E assim deve ser porque o fato gerador do direito a juros moratórios não é a existência da ação e nem a condenação judicial (que simplesmente o reconheceu), e sim a demora no cumprimento da obrigação. Tratando-se de fato gerador que se desdobra no tempo, produzindo efeitos também após a prolação da sentença, a definição da taxa legal dos juros fica sujeita ao princípio de direito intertemporal segundo o qual tempus regit actum.

Não é sob outro fundamento que o Superior Tribunal de Justiça definiu que “os juros incidentes sobre a mora ocorrida no período anterior à vigência do novo Código Civil são devidos nos termos do Código Civil de 1926 e os relativos ao período posterior, regem-se pelas normas supervenientes.”

A conclusão pacificada no seio do Superior Tribunal de Justiça não poderia mesmo ser diversa, diante da norma esculpida pelo artigo 2.035 do Código Civil, pela qual:

A validade dos negócios e demais atos jurídicos (e a sentença judicial evidentemente é um ato jurídico), constituídos antes da entrada em vigor deste Código (o que é o caso das sentenças prolatadas antes de janeiro de 2003), obedece ao disposto nas leis anteriores, referidas no artigo 2.045, mas os seus efeitos (e a mora é um efeito da sentença não cumprida pelo devedor), produzidos após a vigência deste Código (como é o caso dos juros decorrentes da mora renovada mês a mês), aos preceitos dele se subordinam, salvo se houver sido prevista pelas partes (ou pela sentença) determinada forma de execução.

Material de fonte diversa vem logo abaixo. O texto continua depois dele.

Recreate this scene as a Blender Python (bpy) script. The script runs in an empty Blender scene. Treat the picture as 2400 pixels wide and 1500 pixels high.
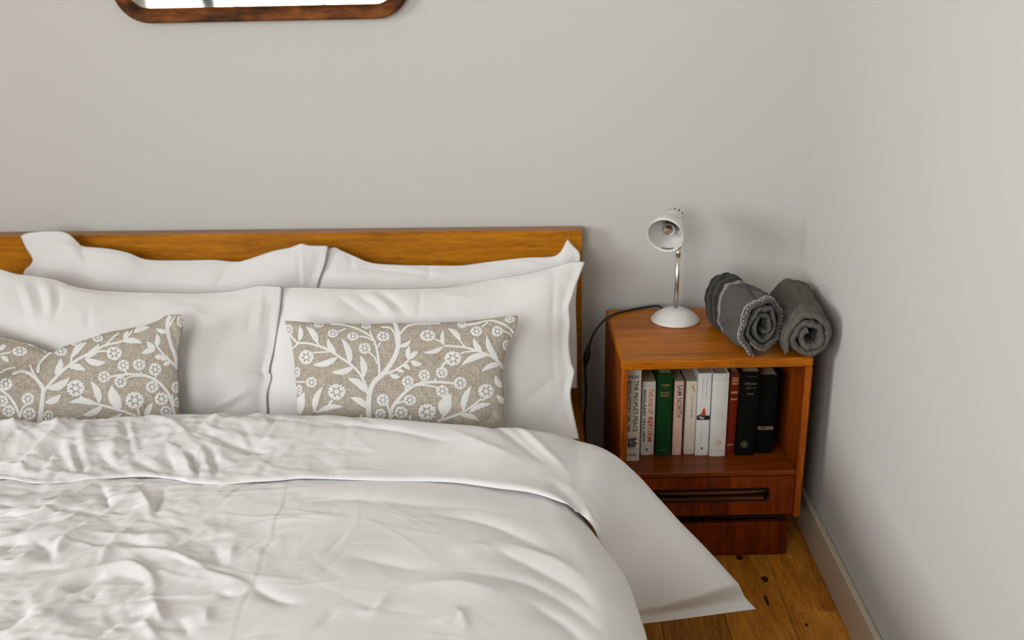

Não resta dúvida, portanto, que o não pagamento dos débitos judiciais da Fazenda Pública decorrentes de sentenças prolatadas antes de janeiro de 2003 devem ser acrescidos de juros legais computados à base de 1% ao mês a partir da vigência do novo Código Civil, incidindo tal regra mesmo em relação àquelas sentenças que expressamente cominaram a incidência de juros à base de 6% ao ano.

Isso porque os juros, como se viu, não são devidos por força da sentença em si, mas em decorrência da mora e o são sempre, quando não convencionados, na taxa prevista em lei. São os chamados juros legais. Assim, pouco importa se há na sentença fixação dos juros ou não e, em havendo, se em percentual ou sob a genérica denominação de “juros legais”, que é o que a lei impõe. Tanto faz esteja na sentença expresso o percentual que à época a lei determinava ou que se tenha constado a expressão “juros legais”, posto que sinônimas e equivalentes, considerando-se tudo o quanto até aqui se expôs.

Nem mesmo eventual alegação de coisa julgada seria suficiente a espancar a modificação da taxa de juros expressamente aplicada pela sentença, já que “a coisa julgada é suscetível de um processo de integração, decorrente de situação superveniente, a que deve o juiz atender, tendo em vista a natureza continuativa da relação jurídica decidida” (RTFR 160/59), sendo certo que “não impede que lei nova passe a reger diferentemente os fatos ocorridos a partir de sua vigência” (neste sentido RTJ 89/344, RSTJ 60/367, RTJ 117/516, 117/1.000. RSTJ 81/162, entre outros).

Concluímos, assim, que os credores da Fazenda Pública nestas circunstâncias, em quaisquer de suas esferas, têm direito a cobrar imediatamente do ente devedor, mesmo que já expedido o precatório correspondente e mesmo que já tenha ele sido total ou parcialmente pago, a diferença dos juros moratórios devidos desde janeiro de 2003 até a presente data, o que, evidentemente, representa sensível aumento do crédito executado.

O benefício econômico conquistado pode, em muitos casos, representar consistente alívio financeiro para as empresas credoras da administração pública, especialmente por sofrerem por tantos anos com o descaso da inadimplência estatal, sendo interessante observar que não há qualquer conseqüência negativa ao credor em caso de eventual pleito frustrado.